CU Economists Weigh Fed's Decision to Hike Rates Into 2023

One economist says rate hikes will lead to a recession that will help lower mortgage rates to 5.2% by end of next year.

Jerome Powell speaking a news conference Wednesday, Dec. 14, 2022 (Source: Federal Reserve).

The Federal Reserve said Wednesday it expects to raise rates about 60 basis points in 2023, after a year in which rates zoomed from close to zero to nearly 4.5%.

One result will be an easing of mortgage rates, which topped 7% this fall and were at 6.4% last week. Mike Fratantoni, chief economist of the Mortgage Bankers Association, said he expects the rates to drift down to about 5.2% by the end of next year.

“The housing market has certainly welcomed the recent decline in mortgage rates,” Fratantoni said. “This decline is reflecting market expectations of being near the peak for short-term rates, as well as increased signs that the U.S. is headed for a recession next year.”

Mike Fratantoni

The Federal Reserve’s Open Market Market Committee raised the federal funds rate 50 basis points Wednesday to 4.25% to 4.50%. The median estimate among FOMC members is that the rate will be 5.1% by the end of 2023.

NAFCU Chief Economist Curt Long said that projection means the FOMC is likely to raise rates 25 basis points at each of its next two meetings: Jan. 31-Feb. 1 and March 22-23.

“However, if at that point price pressures are still ratcheting down, Fed officials are likely to hit the pause button on rate hikes earlier than they currently anticipate,” Long said.

Curt Long

Federal Reserve Chair Jerome Powell said the most important question to the FOMC is how high it needs to raise rates. Ultimately, he said the most important question will be “how long we remain restrictive.”

“The strong view on the committee is that we’ll need to stay there until we’re really confident that inflation is coming down in a sustained way, and we think that that will be some time,” Powell said.

The Fed is projecting the core PCE inflation measure it follows will fall from 4.8% now to 3.5% by the end of 2023. In September it expected the rate would be 4.5% in December and fall to 3.1% by December 2023.

CUNA Senior Economist Dawit Kebede said inflation remains well above the Fed’s 2% long-term goal, although recent signs show it is cooling as gasoline prices fall, supply chain conditions improve and consumer demand shifts back to services from goods.

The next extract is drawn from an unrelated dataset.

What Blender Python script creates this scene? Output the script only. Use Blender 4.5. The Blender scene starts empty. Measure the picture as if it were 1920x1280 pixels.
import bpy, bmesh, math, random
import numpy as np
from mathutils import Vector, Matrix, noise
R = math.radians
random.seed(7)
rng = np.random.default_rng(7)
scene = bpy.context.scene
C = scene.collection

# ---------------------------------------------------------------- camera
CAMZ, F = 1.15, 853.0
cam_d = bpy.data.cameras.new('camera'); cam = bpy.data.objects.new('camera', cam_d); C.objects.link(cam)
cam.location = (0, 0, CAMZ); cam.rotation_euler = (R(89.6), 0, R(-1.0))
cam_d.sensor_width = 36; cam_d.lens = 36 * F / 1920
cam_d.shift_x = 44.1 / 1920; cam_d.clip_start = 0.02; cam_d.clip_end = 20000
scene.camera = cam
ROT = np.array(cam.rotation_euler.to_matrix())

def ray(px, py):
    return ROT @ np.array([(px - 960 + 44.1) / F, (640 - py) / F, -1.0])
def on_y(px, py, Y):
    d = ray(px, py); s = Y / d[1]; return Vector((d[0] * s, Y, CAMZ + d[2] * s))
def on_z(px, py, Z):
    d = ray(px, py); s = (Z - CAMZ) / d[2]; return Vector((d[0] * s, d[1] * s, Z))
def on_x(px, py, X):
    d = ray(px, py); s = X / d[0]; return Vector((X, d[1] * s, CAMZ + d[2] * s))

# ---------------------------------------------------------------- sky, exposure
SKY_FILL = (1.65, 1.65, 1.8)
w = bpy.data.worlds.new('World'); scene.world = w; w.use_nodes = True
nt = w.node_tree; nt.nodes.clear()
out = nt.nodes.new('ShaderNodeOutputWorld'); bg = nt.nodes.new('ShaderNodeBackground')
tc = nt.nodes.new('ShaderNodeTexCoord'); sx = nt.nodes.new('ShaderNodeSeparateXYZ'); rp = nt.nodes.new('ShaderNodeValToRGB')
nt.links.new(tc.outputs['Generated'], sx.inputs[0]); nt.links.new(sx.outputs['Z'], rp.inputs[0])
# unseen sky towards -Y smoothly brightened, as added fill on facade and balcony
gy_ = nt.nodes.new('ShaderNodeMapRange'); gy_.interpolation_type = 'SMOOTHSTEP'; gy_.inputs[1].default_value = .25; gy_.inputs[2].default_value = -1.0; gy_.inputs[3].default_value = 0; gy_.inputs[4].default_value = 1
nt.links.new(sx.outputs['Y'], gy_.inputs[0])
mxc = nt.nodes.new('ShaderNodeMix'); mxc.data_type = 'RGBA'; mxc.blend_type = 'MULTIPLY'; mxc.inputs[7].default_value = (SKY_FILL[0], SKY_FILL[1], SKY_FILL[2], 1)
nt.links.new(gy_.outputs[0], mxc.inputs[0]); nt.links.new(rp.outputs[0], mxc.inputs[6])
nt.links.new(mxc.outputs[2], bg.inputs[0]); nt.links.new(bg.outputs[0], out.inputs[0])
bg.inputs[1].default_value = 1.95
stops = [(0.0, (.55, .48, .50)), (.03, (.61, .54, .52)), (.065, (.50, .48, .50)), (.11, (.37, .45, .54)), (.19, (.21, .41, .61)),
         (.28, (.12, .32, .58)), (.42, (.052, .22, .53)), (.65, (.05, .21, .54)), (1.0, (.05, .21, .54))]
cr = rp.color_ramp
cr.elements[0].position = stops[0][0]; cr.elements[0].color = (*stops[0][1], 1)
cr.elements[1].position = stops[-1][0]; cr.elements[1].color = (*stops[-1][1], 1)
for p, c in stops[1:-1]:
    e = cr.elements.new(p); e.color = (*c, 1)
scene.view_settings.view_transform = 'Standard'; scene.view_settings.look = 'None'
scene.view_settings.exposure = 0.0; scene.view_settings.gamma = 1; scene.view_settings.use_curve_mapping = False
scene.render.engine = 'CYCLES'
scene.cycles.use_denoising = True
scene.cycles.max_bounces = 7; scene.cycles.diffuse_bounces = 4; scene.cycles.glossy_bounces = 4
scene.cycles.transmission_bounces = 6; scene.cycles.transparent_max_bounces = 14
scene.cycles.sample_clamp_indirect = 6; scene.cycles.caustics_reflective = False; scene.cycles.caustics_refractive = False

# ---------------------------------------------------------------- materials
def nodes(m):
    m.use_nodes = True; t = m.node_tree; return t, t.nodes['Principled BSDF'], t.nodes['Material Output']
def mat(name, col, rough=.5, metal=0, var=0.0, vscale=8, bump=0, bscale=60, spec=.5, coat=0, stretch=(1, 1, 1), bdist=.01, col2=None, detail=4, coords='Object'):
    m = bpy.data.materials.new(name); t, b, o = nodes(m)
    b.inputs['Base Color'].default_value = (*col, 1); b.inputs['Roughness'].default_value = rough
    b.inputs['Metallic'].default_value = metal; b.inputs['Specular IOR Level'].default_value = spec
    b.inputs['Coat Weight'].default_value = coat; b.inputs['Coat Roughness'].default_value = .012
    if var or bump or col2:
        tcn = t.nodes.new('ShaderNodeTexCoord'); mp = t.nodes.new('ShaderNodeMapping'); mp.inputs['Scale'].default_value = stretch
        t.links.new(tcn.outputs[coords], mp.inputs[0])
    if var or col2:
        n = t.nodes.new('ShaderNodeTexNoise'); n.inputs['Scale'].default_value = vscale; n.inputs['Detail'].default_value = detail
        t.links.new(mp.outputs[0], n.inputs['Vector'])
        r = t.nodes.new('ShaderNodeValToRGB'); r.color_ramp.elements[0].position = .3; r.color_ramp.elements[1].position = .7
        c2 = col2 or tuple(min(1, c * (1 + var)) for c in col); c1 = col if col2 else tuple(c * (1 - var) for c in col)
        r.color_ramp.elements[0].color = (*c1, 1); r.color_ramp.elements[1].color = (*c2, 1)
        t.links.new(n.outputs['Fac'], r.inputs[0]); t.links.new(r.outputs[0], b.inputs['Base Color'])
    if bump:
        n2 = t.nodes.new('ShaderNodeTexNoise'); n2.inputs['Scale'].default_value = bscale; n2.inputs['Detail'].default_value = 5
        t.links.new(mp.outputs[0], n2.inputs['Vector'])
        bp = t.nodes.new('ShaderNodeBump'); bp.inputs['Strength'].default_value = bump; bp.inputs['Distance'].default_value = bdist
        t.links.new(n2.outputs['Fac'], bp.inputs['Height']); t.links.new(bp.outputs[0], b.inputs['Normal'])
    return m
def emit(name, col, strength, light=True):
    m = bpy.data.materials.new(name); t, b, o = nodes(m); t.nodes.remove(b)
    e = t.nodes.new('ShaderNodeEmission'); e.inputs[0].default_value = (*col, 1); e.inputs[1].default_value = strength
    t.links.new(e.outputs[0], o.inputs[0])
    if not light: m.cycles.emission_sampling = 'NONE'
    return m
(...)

Kebede said high interest rates are slowing investments. While the labor market is currently strong, the Federal Reserve projects unemployment to rise from 3.7% in November to 4.6% by December 2023.

Dawit Kebede

“Historical data indicates such a large increase in unemployment within a year period signals the beginning of a recession,” Kebede said.

Powell disagreed. He said that the size of the Fed’s projected increase in the unemployment rate would not signal a recession because the Fed is also projecting economic growth — albeit slow growth. “That 4.7% is still a strong labor market,” Powell said.

Fratantoni repeated the MBA forecast that a recession will begin in the first half of 2023.

Powell hasn’t forecast a recession.

“I don’t think anybody knows if we’ll have a recession or not,” Powell said. “If there is a recession, nobody knows how deep it would be,” he said.

Powell said workers will suffer as joblessness rises, but he held out the hope that companies might be slower to lay off workers in a slow-growth economy because of an apparent “structural labor shortage.”

“The fact that there’s a strong labor market means that that companies will hold onto workers,” longer, he said. “It also means that the costs in unemployment may be less.”

“That’s a reasonably possible outcome,” he said. “We’ll see though.”